## Provided material
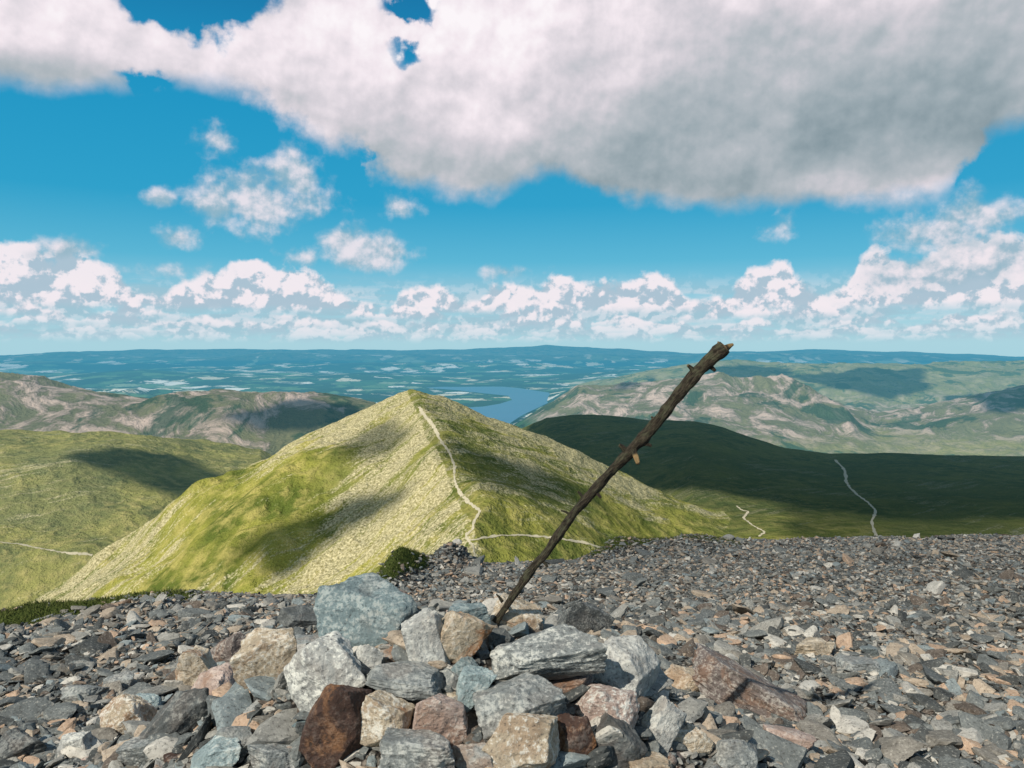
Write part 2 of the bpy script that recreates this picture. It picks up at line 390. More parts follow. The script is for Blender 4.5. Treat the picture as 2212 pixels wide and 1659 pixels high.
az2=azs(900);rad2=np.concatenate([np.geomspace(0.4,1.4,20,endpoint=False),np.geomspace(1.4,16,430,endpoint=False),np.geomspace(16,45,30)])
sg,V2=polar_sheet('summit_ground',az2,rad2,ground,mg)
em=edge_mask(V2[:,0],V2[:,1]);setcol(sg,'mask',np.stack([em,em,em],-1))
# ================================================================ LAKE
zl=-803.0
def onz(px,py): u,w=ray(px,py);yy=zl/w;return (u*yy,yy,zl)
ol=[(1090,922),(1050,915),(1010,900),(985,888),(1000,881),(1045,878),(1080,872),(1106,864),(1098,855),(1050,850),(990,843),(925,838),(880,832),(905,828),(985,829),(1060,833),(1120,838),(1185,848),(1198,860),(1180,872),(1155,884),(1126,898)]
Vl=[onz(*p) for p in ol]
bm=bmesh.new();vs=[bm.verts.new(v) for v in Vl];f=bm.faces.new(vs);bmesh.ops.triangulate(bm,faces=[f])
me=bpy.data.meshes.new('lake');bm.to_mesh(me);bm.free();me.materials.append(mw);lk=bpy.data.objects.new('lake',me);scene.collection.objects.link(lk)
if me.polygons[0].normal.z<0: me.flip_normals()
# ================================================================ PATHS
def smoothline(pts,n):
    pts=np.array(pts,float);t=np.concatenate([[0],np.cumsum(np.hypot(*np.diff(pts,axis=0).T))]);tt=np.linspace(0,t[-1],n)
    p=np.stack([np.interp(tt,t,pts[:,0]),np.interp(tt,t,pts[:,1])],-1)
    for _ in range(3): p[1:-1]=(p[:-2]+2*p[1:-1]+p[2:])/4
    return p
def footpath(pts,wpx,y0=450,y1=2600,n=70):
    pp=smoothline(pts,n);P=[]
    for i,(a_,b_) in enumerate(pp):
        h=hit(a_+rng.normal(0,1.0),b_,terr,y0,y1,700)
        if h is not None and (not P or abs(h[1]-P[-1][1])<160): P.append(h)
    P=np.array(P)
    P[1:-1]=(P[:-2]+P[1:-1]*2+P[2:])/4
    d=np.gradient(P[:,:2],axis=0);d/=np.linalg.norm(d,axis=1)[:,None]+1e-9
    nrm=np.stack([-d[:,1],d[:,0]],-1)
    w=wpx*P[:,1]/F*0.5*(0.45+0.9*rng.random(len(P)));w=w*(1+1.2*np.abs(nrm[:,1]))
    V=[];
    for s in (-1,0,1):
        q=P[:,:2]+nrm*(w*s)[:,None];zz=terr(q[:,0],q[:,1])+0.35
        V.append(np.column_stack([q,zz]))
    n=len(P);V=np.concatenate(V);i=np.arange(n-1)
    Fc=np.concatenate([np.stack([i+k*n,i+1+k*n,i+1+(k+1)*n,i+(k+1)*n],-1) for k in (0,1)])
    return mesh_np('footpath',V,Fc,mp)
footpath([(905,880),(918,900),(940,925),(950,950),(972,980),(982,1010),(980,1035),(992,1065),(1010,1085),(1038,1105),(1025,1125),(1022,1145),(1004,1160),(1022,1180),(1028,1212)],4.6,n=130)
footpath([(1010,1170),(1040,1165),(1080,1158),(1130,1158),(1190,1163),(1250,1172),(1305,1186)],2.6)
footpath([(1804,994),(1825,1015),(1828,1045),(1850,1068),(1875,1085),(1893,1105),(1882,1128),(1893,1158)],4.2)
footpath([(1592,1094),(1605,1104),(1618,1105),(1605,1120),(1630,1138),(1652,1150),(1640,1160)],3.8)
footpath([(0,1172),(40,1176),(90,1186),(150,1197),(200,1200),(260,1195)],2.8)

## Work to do
Each line of the data is to be duplicated exactly; pictures stay out of the copy.

## Problem solution
Write part 2 of the bpy script that recreates this picture. It picks up at line 390. More parts follow. The script is for Blender 4.5. Treat the picture as 2212 pixels wide and 1659 pixels high.
az2=azs(900);rad2=np.concatenate([np.geomspace(0.4,1.4,20,endpoint=False),np.geomspace(1.4,16,430,endpoint=False),np.geomspace(16,45,30)])
sg,V2=polar_sheet('summit_ground',az2,rad2,ground,mg)
em=edge_mask(V2[:,0],V2[:,1]);setcol(sg,'mask',np.stack([em,em,em],-1))
# ================================================================ LAKE
zl=-803.0
def onz(px,py): u,w=ray(px,py);yy=zl/w;return (u*yy,yy,zl)
ol=[(1090,922),(1050,915),(1010,900),(985,888),(1000,881),(1045,878),(1080,872),(1106,864),(1098,855),(1050,850),(990,843),(925,838),(880,832),(905,828),(985,829),(1060,833),(1120,838),(1185,848),(1198,860),(1180,872),(1155,884),(1126,898)]
Vl=[onz(*p) for p in ol]
bm=bmesh.new();vs=[bm.verts.new(v) for v in Vl];f=bm.faces.new(vs);bmesh.ops.triangulate(bm,faces=[f])
me=bpy.data.meshes.new('lake');bm.to_mesh(me);bm.free();me.materials.append(mw);lk=bpy.data.objects.new('lake',me);scene.collection.objects.link(lk)
if me.polygons[0].normal.z<0: me.flip_normals()
# ================================================================ PATHS
def smoothline(pts,n):
    pts=np.array(pts,float);t=np.concatenate([[0],np.cumsum(np.hypot(*np.diff(pts,axis=0).T))]);tt=np.linspace(0,t[-1],n)
    p=np.stack([np.interp(tt,t,pts[:,0]),np.interp(tt,t,pts[:,1])],-1)
    for _ in range(3): p[1:-1]=(p[:-2]+2*p[1:-1]+p[2:])/4
    return p
def footpath(pts,wpx,y0=450,y1=2600,n=70):
    pp=smoothline(pts,n);P=[]
    for i,(a_,b_) in enumerate(pp):
        h=hit(a_+rng.normal(0,1.0),b_,terr,y0,y1,700)
        if h is not None and (not P or abs(h[1]-P[-1][1])<160): P.append(h)
    P=np.array(P)
    P[1:-1]=(P[:-2]+P[1:-1]*2+P[2:])/4
    d=np.gradient(P[:,:2],axis=0);d/=np.linalg.norm(d,axis=1)[:,None]+1e-9
    nrm=np.stack([-d[:,1],d[:,0]],-1)
    w=wpx*P[:,1]/F*0.5*(0.45+0.9*rng.random(len(P)));w=w*(1+1.2*np.abs(nrm[:,1]))
    V=[];
    for s in (-1,0,1):
        q=P[:,:2]+nrm*(w*s)[:,None];zz=terr(q[:,0],q[:,1])+0.35
        V.append(np.column_stack([q,zz]))
    n=len(P);V=np.concatenate(V);i=np.arange(n-1)
    Fc=np.concatenate([np.stack([i+k*n,i+1+k*n,i+1+(k+1)*n,i+(k+1)*n],-1) for k in (0,1)])
    return mesh_np('footpath',V,Fc,mp)
footpath([(905,880),(918,900),(940,925),(950,950),(972,980),(982,1010),(980,1035),(992,1065),(1010,1085),(1038,1105),(1025,1125),(1022,1145),(1004,1160),(1022,1180),(1028,1212)],4.6,n=130)
footpath([(1010,1170),(1040,1165),(1080,1158),(1130,1158),(1190,1163),(1250,1172),(1305,1186)],2.6)
footpath([(1804,994),(1825,1015),(1828,1045),(1850,1068),(1875,1085),(1893,1105),(1882,1128),(1893,1158)],4.2)
footpath([(1592,1094),(1605,1104),(1618,1105),(1605,1120),(1630,1138),(1652,1150),(1640,1160)],3.8)
footpath([(0,1172),(40,1176),(90,1186),(150,1197),(200,1200),(260,1195)],2.8)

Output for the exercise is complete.